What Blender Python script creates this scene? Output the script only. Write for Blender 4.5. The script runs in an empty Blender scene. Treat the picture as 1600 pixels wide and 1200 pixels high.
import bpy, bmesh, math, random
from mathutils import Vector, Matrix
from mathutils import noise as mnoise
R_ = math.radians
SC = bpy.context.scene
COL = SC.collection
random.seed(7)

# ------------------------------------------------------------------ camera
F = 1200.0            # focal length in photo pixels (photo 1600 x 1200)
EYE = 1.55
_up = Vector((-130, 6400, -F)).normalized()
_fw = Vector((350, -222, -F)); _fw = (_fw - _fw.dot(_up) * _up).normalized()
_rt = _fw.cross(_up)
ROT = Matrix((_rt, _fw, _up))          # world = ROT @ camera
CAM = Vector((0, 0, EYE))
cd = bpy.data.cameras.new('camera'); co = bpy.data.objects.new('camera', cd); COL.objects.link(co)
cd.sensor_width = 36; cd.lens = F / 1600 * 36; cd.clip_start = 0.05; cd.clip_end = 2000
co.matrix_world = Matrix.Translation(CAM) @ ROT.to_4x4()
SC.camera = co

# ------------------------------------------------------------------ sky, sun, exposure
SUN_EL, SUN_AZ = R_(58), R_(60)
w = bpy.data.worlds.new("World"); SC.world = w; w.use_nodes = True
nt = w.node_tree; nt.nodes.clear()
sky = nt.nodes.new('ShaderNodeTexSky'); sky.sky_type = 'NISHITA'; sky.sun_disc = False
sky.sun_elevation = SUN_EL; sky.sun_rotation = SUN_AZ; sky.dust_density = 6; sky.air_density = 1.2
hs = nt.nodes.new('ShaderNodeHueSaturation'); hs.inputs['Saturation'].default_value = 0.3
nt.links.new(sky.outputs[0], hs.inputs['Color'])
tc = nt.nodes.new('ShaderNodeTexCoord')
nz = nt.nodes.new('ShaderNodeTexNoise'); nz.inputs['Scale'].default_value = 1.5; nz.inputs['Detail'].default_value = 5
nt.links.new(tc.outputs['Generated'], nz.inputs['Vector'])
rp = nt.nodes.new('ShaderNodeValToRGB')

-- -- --

REQUIREMENTS: Exactly repeat the lines running from the top of the listing to the line bearing "random.seed(7)", both of those lines included, and only them.

SOLUTION TO THE PROBLEM:
What Blender Python script creates this scene? Output the script only. Write for Blender 4.5. The script runs in an empty Blender scene. Treat the picture as 1600 pixels wide and 1200 pixels high.
import bpy, bmesh, math, random
from mathutils import Vector, Matrix
from mathutils import noise as mnoise
R_ = math.radians
SC = bpy.context.scene
COL = SC.collection
random.seed(7)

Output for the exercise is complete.